La reine Dagmar se lève de la bière, les yeux tout rouges de sang : « Miséricorde, mon noble seigneur ! pourquoi me donner cette peine !

« Je n’ai rien fait de mal que de lacer mes petites manches de soie le dimanche.

« Si je ne les avais lacées, en prenant plaisir à me parer le dimanche, je ne brûlerais pas dans le purgatoire, et n’aurais pas tant de douleurs.

« La première prière que je vous adresse, vous me l’accorderez volontiers : Oh ! rappelez tous les proscrits, et brisez les fers des prisonniers !

« La seconde prière que je vous adresse ne sera qu’à votre avantage : n’épousez pas Berengaria[5], car c’est un fruit bien amer.

[5] Bérengère de Portugal, fille du roi Sanchez. Elle a laissé un mauvais souvenir dans les chroniques du Danemark. Ses trois fils régnèrent successivement après Valdemar II, et le fils de Dagmar ne porta jamais la couronne.

« La troisième prière que je vous adresse, c’est mon suprême désir : que notre très-cher fils soit élu roi de Danemark !

« Oh ! faites-le roi de Danemark, quand vous quitterez la vie. Berengaria vous donnera un second fils, qui cherchera à le détruire.

« Épousez plutôt la petite Kirstine, elle est une noble jeune fille ; mais si cela ne se pouvait, n’oubliez pas ma dernière prière.
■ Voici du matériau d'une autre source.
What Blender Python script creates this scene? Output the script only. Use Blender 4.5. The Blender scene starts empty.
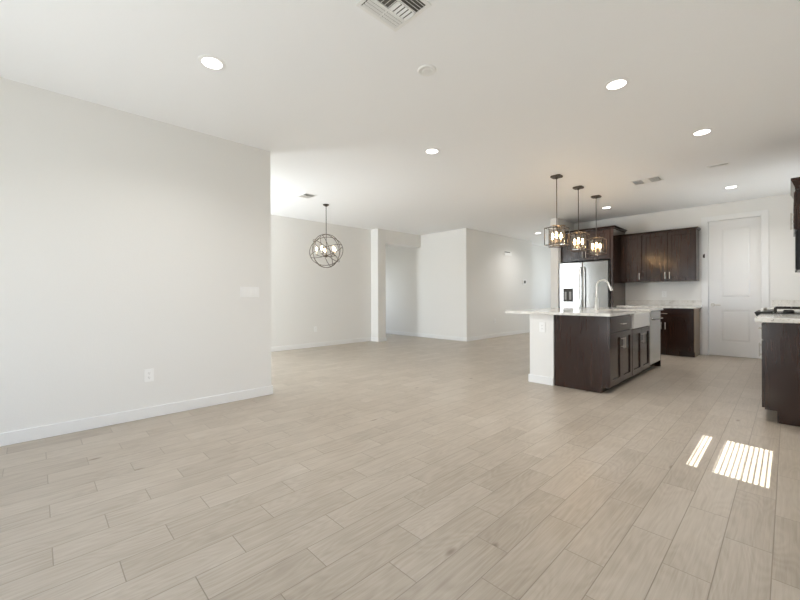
import bpy, bmesh, math, random
from mathutils import Matrix, Vector
random.seed(7)
SC = bpy.context.scene
COL = SC.collection
R = math.radians
PI = math.pi
H = 2.79            # ceiling height

# ------------------------------------------------------------------ camera
cd = bpy.data.cameras.new('camera')
cam = bpy.data.objects.new('camera', cd)
COL.objects.link(cam)
cd.sensor_fit = 'HORIZONTAL'
cd.sensor_width = 36.0
cd.lens = 376.17 / 800 * 36.0
cd.shift_y = -3.743 / 800
cd.clip_start = 0.05
cam.matrix_world = (Matrix.Translation((0, 0, 1.12)) @ Matrix.Rotation(R(45.916), 4, 'Z')
                    @ Matrix.Rotation(R(90), 4, 'X') @ Matrix.Rotation(R(-0.249), 4, 'Z'))
SC.camera = cam

# ------------------------------------------------------------------ view, world, sun, daylight
SC.view_settings.view_transform = 'Standard'
SC.view_settings.look = 'None'
SC.view_settings.gamma = 1.0
SC.view_settings.use_curve_mapping = False
SC.view_settings.exposure = 0.0
try:
    SC.cycles.use_denoising = True
    SC.cycles.max_bounces = 14
    SC.cycles.diffuse_bounces = 9
    SC.cycles.sample_clamp_indirect = 6.0
    SC.cycles.caustics_reflective = False
    SC.cycles.caustics_refractive = False
except Exception:
    pass

w = bpy.data.worlds.new('world')
SC.world = w
w.use_nodes = True
nt = w.node_tree
bg = nt.nodes['Background']
tc = nt.nodes.new('ShaderNodeTexCoord')
sep = nt.nodes.new('ShaderNodeSeparateXYZ')
nt.links.new(tc.outputs['Generated'], sep.inputs[0])
cr = nt.nodes.new('ShaderNodeValToRGB')
cr.color_ramp.elements[0].position = 0.0
cr.color_ramp.elements[0].color = (0.42, 0.40, 0.36, 1)
e = cr.color_ramp.elements.new(0.08); e.color = (0.80, 0.88, 1.0, 1)
cr.color_ramp.elements[-1].position = 1.0
cr.color_ramp.elements[-1].color = (0.35, 0.55, 0.95, 1)
nt.links.new(sep.outputs['Z'], cr.inputs[0])
nt.links.new(cr.outputs[0], bg.inputs['Color'])
bg.inputs['Strength'].default_value = 1.6

sl = bpy.data.lights.new('sun', 'SUN')
sl.energy = 38.0
sl.angle = R(0.25)
sl.color = (1.0, 0.97, 0.92)
sun = bpy.data.objects.new('sun', sl)
COL.objects.link(sun)
sdir = Vector((-1.0, 0.12, -1.8))
sun.rotation_euler = sdir.to_track_quat('-Z', 'Y').to_euler()
sun.location = (4, 2, 6)


def daylight(name, loc, direction, sx, sy, power, color):
    l = bpy.data.lights.new(name, 'AREA')
    l.shape = 'RECTANGLE'
    l.size = sx
    l.size_y = sy
    l.energy = power
    l.color = color
    o = bpy.data.objects.new(name, l)
    COL.objects.link(o)
    o.location = loc
    o.rotation_euler = Vector(direction).to_track_quat('-Z', 'Z').to_euler()
    return o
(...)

— Je vous accorde volontiers cette demande. Votre fils portera la couronne, mais jamais je n’épouserai Kirstine, ni autre dame.

— Jamais vous n’épouserez Kirstine ni aucune autre dame, mais vous irez en Portugal chercher la perfide femme.

« Mon noble seigneur, oh ! dites-moi si vous souhaitez me parler encore, car les petits anges m’attendent là-haut dans les cieux.

« Il est temps que je vous quitte, je ne puis rester davantage ici : les cloches du paradis m’appellent, il me tarde de rejoindre les âmes. »

La reine Dagmar dort à Ringsted.

Un peu avant dix heures, l’on nous montre, sur la gauche, les flèches de l’église de Roëskilde, qui est le Saint-Denis du Danemark. Nous y reviendrons plus tard. Les stations suivantes, jusqu’à Copenhague, n’ont plus aucune importance, et il est inutile de les nommer.

La voie traverse une succession de plaines, semées de bois de sapins, de hêtres et de petits chênes, où se dessinent à peine çà et là quelques douces et faibles ondulations de terrain. Tout y respire l’aisance : les fermes qu’on aperçoit de loin et les paysans qui nous regardent passer ont cet air de propreté et de bonne tenue auquel on ne peut se méprendre. Le sol est bien cultivé, les forêts sont en pleine exploitation. Partout une verdure douce et tendre, qui caresse le regard. C’est un beau pays, mais jusqu’à présent sans accent local et sans grand caractère. Le voyageur qui viendrait en Danemark dans l’espoir d’y retrouver les types de la vieille Chersonèse cimbrique, ou les aspects sauvages et grandioses qu’il semble naturel de demander à la patrie d’Hamlet, éprouverait un désappointement profond. Mais le Danemark a du moins pour lui trois choses qu’on ne peut lui ravir : il a ses bois immenses, ses lacs gracieux et la mer qui le baigne de toutes parts.